* **Directive**: Exactly the lines from the one containing "Keep writing the" through the one containing "FL); tag(fo, kind='structure')" must be returned; include both ends and nothing else.

* **Supplied entries**:
____
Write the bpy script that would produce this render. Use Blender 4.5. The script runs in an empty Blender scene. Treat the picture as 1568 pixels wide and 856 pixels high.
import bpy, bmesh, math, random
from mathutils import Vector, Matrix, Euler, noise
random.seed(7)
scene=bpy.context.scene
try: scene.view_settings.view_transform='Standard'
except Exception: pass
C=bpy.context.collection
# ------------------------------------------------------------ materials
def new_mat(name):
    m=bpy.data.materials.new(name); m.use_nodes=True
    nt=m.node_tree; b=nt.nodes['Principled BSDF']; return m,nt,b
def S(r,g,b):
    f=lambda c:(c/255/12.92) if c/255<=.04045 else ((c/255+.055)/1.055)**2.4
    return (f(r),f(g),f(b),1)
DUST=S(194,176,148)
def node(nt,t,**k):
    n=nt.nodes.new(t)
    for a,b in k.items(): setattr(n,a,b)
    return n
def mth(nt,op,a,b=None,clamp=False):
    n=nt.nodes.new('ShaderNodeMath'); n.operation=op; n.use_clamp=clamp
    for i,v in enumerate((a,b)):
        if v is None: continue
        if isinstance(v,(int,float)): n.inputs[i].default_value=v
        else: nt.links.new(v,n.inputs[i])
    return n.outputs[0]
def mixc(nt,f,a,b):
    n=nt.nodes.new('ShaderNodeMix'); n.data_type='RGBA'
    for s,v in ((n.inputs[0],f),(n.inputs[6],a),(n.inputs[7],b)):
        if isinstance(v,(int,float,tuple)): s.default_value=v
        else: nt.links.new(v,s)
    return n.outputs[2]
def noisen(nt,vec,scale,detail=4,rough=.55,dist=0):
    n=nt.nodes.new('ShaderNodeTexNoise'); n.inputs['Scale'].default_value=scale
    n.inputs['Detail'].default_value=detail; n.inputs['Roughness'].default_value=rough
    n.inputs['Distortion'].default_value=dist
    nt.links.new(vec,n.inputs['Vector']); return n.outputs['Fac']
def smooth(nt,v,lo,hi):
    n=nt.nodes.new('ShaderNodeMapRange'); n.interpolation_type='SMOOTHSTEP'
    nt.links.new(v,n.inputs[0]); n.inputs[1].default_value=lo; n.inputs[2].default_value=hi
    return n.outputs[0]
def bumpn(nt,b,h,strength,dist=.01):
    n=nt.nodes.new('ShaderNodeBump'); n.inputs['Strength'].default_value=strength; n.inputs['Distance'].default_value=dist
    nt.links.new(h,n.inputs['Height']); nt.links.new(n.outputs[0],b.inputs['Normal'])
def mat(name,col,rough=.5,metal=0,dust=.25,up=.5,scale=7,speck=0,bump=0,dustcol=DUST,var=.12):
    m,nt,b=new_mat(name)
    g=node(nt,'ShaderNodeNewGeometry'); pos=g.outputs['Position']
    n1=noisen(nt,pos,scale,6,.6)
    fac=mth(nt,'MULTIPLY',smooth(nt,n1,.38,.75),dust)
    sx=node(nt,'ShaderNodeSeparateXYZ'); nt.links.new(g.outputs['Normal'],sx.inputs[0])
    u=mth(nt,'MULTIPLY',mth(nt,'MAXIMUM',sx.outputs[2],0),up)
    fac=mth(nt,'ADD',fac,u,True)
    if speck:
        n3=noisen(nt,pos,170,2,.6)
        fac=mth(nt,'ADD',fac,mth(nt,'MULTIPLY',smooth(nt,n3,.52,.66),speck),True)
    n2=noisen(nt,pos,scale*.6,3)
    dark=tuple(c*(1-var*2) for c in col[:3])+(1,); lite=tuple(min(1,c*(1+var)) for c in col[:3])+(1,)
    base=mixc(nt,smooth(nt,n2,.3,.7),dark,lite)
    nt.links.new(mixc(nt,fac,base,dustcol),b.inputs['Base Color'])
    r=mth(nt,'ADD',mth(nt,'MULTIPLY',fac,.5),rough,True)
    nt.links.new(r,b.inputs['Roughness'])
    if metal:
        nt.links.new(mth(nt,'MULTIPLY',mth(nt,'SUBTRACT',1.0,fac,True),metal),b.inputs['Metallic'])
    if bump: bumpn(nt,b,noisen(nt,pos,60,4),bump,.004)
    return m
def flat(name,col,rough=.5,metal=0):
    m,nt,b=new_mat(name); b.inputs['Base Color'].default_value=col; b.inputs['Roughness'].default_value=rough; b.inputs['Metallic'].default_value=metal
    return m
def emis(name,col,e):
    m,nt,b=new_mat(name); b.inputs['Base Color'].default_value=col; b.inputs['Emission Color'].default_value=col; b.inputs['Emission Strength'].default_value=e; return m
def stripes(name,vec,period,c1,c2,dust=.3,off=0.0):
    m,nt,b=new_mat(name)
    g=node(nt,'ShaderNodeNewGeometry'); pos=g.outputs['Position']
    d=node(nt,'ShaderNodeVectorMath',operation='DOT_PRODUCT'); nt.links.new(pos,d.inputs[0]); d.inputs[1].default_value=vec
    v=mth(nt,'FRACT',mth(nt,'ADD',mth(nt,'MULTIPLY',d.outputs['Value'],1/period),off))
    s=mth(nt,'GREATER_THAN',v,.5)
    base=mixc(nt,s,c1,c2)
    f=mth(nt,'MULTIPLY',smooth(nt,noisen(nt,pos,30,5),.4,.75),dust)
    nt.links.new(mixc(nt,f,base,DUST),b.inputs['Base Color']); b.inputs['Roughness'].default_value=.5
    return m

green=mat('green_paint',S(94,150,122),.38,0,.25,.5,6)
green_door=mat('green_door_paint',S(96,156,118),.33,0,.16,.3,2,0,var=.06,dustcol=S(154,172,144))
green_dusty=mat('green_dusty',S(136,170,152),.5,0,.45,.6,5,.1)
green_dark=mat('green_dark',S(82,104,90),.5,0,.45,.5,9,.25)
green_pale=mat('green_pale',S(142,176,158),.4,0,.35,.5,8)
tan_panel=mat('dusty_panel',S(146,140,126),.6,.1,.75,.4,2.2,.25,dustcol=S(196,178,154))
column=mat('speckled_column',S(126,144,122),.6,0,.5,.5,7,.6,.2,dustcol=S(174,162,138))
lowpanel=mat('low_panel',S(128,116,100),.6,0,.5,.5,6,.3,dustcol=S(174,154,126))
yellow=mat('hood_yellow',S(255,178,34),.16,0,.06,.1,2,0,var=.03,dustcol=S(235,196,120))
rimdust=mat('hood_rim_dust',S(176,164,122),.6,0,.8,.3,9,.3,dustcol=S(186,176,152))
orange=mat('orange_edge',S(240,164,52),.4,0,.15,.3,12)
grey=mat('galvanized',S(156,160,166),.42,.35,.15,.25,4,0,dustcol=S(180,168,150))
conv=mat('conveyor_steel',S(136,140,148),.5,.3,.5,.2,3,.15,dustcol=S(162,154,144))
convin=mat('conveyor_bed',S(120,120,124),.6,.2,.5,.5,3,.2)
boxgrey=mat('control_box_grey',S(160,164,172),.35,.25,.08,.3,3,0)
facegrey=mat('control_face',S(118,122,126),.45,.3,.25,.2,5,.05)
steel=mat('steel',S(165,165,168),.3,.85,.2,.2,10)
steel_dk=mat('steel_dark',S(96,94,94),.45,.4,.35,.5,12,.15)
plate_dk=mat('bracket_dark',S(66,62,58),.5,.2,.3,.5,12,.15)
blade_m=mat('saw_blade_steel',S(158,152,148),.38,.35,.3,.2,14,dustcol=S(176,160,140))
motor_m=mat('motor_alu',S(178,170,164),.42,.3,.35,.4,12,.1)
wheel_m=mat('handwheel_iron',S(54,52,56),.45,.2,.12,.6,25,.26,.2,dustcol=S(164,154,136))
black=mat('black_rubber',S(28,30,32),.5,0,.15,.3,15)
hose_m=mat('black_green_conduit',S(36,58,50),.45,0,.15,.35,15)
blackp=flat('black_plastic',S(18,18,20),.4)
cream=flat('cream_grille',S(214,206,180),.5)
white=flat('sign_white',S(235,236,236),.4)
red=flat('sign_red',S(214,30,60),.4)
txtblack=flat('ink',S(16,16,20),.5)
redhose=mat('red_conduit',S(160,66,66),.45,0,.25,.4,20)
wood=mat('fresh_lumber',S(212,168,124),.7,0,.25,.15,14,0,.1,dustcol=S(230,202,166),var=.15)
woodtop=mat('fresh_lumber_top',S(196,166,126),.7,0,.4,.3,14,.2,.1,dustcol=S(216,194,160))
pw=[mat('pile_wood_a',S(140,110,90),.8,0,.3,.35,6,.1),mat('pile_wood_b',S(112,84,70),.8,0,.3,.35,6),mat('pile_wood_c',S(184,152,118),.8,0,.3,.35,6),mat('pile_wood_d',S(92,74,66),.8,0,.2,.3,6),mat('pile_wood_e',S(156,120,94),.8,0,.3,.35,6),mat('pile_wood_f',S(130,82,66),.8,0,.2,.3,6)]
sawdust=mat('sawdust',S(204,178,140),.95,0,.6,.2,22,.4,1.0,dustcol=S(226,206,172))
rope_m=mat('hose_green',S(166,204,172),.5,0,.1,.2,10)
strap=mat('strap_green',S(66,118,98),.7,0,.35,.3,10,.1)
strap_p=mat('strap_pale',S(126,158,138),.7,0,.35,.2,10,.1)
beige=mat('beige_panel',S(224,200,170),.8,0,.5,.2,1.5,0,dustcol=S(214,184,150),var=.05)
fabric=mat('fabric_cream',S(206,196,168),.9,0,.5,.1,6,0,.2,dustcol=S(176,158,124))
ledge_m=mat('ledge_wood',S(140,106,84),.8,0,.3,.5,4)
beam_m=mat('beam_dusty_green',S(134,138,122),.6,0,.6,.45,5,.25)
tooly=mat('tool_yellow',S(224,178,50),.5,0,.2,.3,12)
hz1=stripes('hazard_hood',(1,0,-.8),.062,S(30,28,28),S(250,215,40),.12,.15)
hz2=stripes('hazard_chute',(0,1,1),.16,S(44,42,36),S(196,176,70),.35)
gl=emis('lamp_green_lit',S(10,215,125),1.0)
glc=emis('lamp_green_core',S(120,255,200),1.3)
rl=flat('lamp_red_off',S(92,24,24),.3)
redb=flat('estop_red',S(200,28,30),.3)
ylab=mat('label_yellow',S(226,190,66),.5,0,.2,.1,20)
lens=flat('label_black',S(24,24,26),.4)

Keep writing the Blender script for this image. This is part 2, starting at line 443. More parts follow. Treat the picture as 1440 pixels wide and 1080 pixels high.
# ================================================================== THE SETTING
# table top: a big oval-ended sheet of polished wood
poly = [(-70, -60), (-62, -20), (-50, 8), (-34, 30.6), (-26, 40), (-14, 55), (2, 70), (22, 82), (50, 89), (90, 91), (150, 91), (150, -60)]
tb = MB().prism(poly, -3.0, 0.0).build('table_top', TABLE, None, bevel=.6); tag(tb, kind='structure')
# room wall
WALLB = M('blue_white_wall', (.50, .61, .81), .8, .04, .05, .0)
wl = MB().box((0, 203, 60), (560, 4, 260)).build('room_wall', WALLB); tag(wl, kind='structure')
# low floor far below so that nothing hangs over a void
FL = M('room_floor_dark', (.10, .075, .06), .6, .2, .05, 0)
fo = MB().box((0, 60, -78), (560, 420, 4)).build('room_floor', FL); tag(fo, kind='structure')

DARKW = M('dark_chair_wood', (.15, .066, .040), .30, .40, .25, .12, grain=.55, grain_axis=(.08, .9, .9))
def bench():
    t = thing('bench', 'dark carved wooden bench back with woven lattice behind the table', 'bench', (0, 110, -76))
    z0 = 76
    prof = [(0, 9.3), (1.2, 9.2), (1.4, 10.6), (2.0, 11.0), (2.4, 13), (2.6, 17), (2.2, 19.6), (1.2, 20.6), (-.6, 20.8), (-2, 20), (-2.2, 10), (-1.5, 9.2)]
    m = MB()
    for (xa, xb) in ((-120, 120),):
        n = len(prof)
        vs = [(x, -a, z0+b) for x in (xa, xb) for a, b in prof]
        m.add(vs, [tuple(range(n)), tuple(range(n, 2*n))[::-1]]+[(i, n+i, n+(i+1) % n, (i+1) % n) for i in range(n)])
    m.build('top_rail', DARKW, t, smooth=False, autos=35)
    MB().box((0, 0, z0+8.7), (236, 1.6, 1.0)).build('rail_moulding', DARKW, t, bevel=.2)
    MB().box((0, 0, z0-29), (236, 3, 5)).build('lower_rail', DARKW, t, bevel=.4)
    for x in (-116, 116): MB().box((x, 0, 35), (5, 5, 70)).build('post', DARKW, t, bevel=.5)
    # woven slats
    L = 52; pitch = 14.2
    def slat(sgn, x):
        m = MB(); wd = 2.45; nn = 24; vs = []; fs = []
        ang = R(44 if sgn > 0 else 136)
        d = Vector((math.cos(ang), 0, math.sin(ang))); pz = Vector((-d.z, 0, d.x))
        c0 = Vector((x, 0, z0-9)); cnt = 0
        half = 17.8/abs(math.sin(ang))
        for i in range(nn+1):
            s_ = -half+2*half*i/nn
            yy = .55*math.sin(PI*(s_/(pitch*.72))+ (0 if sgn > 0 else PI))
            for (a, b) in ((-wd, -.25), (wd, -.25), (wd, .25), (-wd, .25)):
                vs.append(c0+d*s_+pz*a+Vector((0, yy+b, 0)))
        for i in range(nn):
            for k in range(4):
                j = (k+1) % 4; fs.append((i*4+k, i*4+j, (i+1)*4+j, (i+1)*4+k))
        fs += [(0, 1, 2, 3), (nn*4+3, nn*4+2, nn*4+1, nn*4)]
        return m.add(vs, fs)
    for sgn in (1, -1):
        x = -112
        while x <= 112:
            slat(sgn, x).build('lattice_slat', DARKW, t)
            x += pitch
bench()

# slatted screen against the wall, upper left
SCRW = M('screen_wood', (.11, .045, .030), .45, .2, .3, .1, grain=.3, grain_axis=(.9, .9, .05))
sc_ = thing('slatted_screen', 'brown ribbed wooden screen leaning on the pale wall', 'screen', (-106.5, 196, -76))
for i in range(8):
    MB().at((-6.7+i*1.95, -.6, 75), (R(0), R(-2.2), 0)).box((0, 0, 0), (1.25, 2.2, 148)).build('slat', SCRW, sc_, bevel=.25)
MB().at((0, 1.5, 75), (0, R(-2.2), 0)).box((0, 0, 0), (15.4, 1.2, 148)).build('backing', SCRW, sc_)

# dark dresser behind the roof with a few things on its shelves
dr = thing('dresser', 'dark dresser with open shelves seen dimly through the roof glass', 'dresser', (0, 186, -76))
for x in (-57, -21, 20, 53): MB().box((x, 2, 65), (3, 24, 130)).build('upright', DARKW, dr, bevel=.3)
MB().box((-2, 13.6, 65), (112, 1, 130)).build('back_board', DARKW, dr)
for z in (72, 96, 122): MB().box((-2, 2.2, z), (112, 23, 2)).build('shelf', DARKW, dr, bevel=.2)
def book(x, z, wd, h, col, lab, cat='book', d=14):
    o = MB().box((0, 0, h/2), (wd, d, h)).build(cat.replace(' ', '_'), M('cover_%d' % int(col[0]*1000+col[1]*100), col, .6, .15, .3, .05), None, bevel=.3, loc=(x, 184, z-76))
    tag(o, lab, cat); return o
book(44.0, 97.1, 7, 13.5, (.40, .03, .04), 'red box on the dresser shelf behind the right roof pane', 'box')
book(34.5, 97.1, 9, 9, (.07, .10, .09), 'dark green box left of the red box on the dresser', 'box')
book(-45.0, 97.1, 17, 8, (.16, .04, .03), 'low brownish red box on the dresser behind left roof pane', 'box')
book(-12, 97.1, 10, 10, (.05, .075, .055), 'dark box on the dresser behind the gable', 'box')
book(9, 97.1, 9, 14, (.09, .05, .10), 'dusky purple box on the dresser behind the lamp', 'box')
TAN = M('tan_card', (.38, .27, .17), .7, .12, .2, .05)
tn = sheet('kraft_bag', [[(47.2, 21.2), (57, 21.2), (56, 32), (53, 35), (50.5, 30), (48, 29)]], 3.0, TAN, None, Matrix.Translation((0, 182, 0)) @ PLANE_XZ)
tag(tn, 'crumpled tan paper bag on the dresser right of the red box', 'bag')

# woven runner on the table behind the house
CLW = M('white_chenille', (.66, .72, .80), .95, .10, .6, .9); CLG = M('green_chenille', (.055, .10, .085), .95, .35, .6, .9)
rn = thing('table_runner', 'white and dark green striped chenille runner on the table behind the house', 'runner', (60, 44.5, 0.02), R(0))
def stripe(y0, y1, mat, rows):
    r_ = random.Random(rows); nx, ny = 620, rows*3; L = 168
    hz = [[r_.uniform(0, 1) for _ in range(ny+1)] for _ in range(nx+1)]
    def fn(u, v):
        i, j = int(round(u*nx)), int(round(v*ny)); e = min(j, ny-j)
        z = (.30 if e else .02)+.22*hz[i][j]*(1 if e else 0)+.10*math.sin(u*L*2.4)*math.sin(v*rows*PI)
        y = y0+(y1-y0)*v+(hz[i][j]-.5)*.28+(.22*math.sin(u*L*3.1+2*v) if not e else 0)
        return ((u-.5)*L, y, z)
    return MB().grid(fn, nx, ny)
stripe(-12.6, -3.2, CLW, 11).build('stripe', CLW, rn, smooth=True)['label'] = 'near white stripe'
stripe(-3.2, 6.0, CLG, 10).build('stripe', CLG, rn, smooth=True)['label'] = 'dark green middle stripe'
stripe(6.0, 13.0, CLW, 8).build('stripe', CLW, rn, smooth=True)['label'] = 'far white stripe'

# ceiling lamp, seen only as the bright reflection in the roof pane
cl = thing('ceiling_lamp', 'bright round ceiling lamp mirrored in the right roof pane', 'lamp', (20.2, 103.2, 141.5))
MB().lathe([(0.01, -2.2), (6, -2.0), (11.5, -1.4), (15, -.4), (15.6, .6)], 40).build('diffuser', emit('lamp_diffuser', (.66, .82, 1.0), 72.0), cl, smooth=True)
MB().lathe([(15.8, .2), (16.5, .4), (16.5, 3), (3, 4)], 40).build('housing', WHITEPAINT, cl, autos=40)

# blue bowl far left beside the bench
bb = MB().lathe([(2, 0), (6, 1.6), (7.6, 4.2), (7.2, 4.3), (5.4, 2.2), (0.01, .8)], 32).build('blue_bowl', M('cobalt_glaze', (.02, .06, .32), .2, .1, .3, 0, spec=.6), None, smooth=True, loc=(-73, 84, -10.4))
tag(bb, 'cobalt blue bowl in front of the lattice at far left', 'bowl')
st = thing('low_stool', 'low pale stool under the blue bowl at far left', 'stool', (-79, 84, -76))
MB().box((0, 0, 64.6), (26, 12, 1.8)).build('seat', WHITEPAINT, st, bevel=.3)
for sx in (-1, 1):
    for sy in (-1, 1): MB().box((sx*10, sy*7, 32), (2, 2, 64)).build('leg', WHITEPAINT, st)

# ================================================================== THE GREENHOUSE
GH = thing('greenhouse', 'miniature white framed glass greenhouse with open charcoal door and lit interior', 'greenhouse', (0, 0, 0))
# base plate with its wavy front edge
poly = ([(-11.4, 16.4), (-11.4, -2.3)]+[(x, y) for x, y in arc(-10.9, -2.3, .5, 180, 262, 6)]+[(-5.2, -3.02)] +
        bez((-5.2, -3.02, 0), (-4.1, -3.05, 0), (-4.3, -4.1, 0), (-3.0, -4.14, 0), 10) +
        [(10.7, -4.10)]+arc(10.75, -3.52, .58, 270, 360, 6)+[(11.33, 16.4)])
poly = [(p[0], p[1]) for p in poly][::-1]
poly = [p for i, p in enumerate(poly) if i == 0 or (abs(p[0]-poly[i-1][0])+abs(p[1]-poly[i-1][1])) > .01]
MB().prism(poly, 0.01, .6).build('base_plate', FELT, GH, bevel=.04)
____
* **The answer**:
Keep writing the Blender script for this image. This is part 2, starting at line 443. More parts follow. Treat the picture as 1440 pixels wide and 1080 pixels high.
# ================================================================== THE SETTING
# table top: a big oval-ended sheet of polished wood
poly = [(-70, -60), (-62, -20), (-50, 8), (-34, 30.6), (-26, 40), (-14, 55), (2, 70), (22, 82), (50, 89), (90, 91), (150, 91), (150, -60)]
tb = MB().prism(poly, -3.0, 0.0).build('table_top', TABLE, None, bevel=.6); tag(tb, kind='structure')
# room wall
WALLB = M('blue_white_wall', (.50, .61, .81), .8, .04, .05, .0)
wl = MB().box((0, 203, 60), (560, 4, 260)).build('room_wall', WALLB); tag(wl, kind='structure')
# low floor far below so that nothing hangs over a void
FL = M('room_floor_dark', (.10, .075, .06), .6, .2, .05, 0)
fo = MB().box((0, 60, -78), (560, 420, 4)).build('room_floor', FL); tag(fo, kind='structure')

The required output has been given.